If a vendor wants to maintain their customers, they will have to be carbon neutral,” Dalal explains. “We have reliable, measurable, and transparent benefits, so it’s a smart investment.”
By turning environmental performance into a tradable asset, Mitti Labs not only secures the capital needed for scaling up their projects but also fosters a resilient ecosystem where sustainable practices are rewarded. This innovative model is key to accelerating the transition from traditional, water-intensive, and methane-heavy rice cultivation to a method that is more technology-forward, economically viable, and environmentally responsible.
Mitti Labs’ Outlook
Dalal believes Mitti Labs’ strength is its depth of engagement with rice farming.
“By sticking to one type of intervention, it bodes well for the accuracy of the remote sensing,” he said. “No other crop has such a high footprint.

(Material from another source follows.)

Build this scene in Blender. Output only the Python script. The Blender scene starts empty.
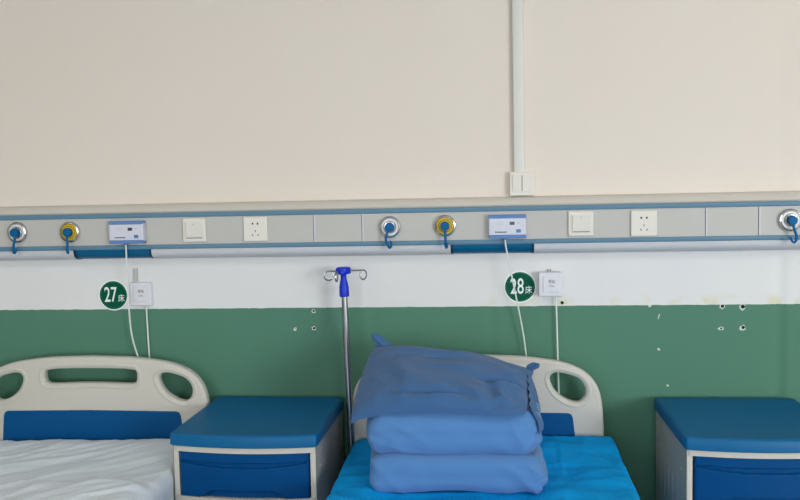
import bpy, bmesh, math, random
from mathutils import Vector, Matrix, noise
random.seed(7)
C = bpy.context.scene.collection
PI = math.pi
V = Vector

# ------------------------------------------------------------------ materials
def lin(c):
    return tuple(((v/255)/12.92 if v/255 <= .04045 else ((v/255+.055)/1.055)**2.4) for v in c) + (1,)

def mat(name, rgb, rough=.5, metal=0, var=0.04, vscale=6, bump=0, bscale=200, coat=0, sheen=0, spec=.5, aniso=None):
    m = bpy.data.materials.new(name); m.use_nodes = True
    nt = m.node_tree; b = nt.nodes['Principled BSDF']
    b.inputs['Roughness'].default_value = rough; b.inputs['Metallic'].default_value = metal
    b.inputs['Specular IOR Level'].default_value = spec
    if coat: b.inputs['Coat Weight'].default_value = coat; b.inputs['Coat Roughness'].default_value = .15
    if sheen: b.inputs['Sheen Weight'].default_value = sheen; b.inputs['Sheen Roughness'].default_value = .6
    tc = nt.nodes.new('ShaderNodeTexCoord'); n = nt.nodes.new('ShaderNodeTexNoise')
    n.inputs['Scale'].default_value = vscale; n.inputs['Detail'].default_value = 4
    nt.links.new(tc.outputs['Object'], n.inputs['Vector'])
    mx = nt.nodes.new('ShaderNodeMix'); mx.data_type = 'RGBA'
    c = lin(rgb)
    mx.inputs[6].default_value = tuple(v*(1-var) for v in c[:3]) + (1,)
    mx.inputs[7].default_value = tuple(min(1, v*(1+var)) for v in c[:3]) + (1,)
    nt.links.new(n.outputs['Fac'], mx.inputs[0]); nt.links.new(mx.outputs[2], b.inputs['Base Color'])
    if bump:
        n2 = nt.nodes.new('ShaderNodeTexNoise'); n2.inputs['Scale'].default_value = bscale; n2.inputs['Detail'].default_value = 3
        nt.links.new(tc.outputs['Object'], n2.inputs['Vector'])
        bp = nt.nodes.new('ShaderNodeBump'); bp.inputs['Strength'].default_value = bump; bp.inputs['Distance'].default_value = .002
        nt.links.new(n2.outputs['Fac'], bp.inputs['Height']); nt.links.new(bp.outputs['Normal'], b.inputs['Normal'])
    return m

M = {}
M['ivory']   = mat('ivory_plastic', (205,201,192), .42, spec=.3, var=.02)
M['grey_abs']= mat('grey_plastic', (182,177,167), .5, spec=.3, var=.03, bump=.15, bscale=500)
M['blue']    = mat('blue_plastic', (0,82,140), .45, spec=.15, var=.03)
M['bluetop'] = mat('blue_cabinet_top', (0,98,150), .42, spec=.24, var=.03, bump=.1, bscale=900)
M['drawer']  = mat('blue_drawer', (0,72,130), .42, spec=.12, var=.03)
M['quilt']   = mat('quilt_cotton', (87,135,190), .85, spec=.1, var=.05, vscale=9, bump=.35, bscale=700, sheen=.15)
M['pillow']  = mat('pillow_cotton', (64,102,148), .88, spec=.1, var=.07, vscale=8, bump=.4, bscale=700, sheen=.15)
M['teal']    = mat('blue_bed_sheet_fabric', (8,158,230), .8, spec=.1, var=.10, vscale=5, bump=.25, bscale=500)
M['white']   = mat('white_bed_sheet_fabric', (230,238,247), .85, spec=.2, var=.03, vscale=5, bump=.25, bscale=600)
M['plate']   = mat('white_switch_plastic', (226,222,214), .35, var=.01)
M['slot']    = mat('dark_slot', (25,25,28), .6)
M['trunk']   = mat('trunking_enamel', (193,191,187), .45, spec=.3, var=.015, vscale=3)
M['band']    = mat('trunking_lower_band', (202,204,210), .35, spec=.4, var=.015)
M['toptrim'] = mat('trunking_upper_band', (212,207,199), .5, var=.015)
M['stripe']  = mat('blue_stripe', (96,134,158), .45, spec=.3, var=.03)
M['lampblue']= mat('blue_lamp_cover', (0,92,134), .35, spec=.3, var=.05)
M['lampend'] = mat('lamp_end', (14,50,84), .3)
M['chrome']  = mat('chrome', (205,205,208), .16, metal=1, var=.02)
M['steel']   = mat('steel_pole', (165,168,172), .28, metal=1, var=.03)
M['ring']    = mat('outlet_white_ring', (232,232,230), .3, var=.01)
M['yellow']  = mat('outlet_yellow_ring', (206,178,44), .4, var=.02)
M['cap']     = mat('outlet_blue_cap', (0,96,152), .45, spec=.15, var=.02)
M['ivblue']  = mat('royal_blue_plastic', (18,52,200), .35, spec=.3, var=.02)
M['call']    = mat('call_unit_white', (214,216,230), .4, spec=.3, var=.01)
M['callblue']= mat('call_unit_blue', (98,136,192), .45, spec=.2, var=.02)
M['display'] = mat('call_unit_display', (72,74,92), .2)
M['button']  = mat('call_unit_button', (82,126,178), .3)
M['ink']     = mat('dark_print', (46,48,58), .6)
M['inkgrey'] = mat('grey_print', (178,182,196), .6)
M['cable']   = mat('white_cable', (226,232,228), .4, var=.01)
M['cbox']    = mat('call_socket_plastic', (222,222,230), .35, var=.01)
M['green']   = mat('sign_green', (0,88,64), .5, spec=.1, var=.02)
M['signw']   = mat('sign_white', (236,244,243), .4, var=.01)
M['signring']= mat('sign_ring', (40,126,98), .4, var=.01)
M['conduit'] = mat('conduit_pvc', (216,214,208), .4, var=.015)
M['rubber']  = mat('black_rubber', (30,30,32), .7)
M['frame']   = mat('bed_frame_enamel', (190,190,186), .4)
M['chip']    = mat('bare_plaster', (214,220,212), .9, bump=.5, bscale=300)
M['hole']    = mat('drill_hole', (12,12,14), .9)
M['ceil']    = mat('ceiling_paint', (225,223,216), .9)
M['cream']   = mat('cream_wall_paint', (222,219,208), .8)
M['floor']   = mat('floor_vinyl', (92,96,94), .35, var=.08, vscale=2)
M['alu']     = mat('window_aluminium', (205,206,208), .4)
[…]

Wheat and barley and corn are not necessarily high-emitting crops. Sugarcane is probably the next ‘bad’ crop. With regard to water usage, stubble burning, and methane emissions, rice is the biggest culprit.”
While rice farming remains the primary focus, the potential for Mitti Labs’ expansion is vast. Countries across South and Southeast Asia (including Bangladesh, Vietnam, Thailand, and Indonesia) share similar challenges in rice cultivation. By leveraging a technology that is finely tuned to the unique agronomic conditions of rice farming, Mitti Labs envisions replicating its model internationally — but first, they seek to tackle the millions of hectares across India they have not gotten to yet.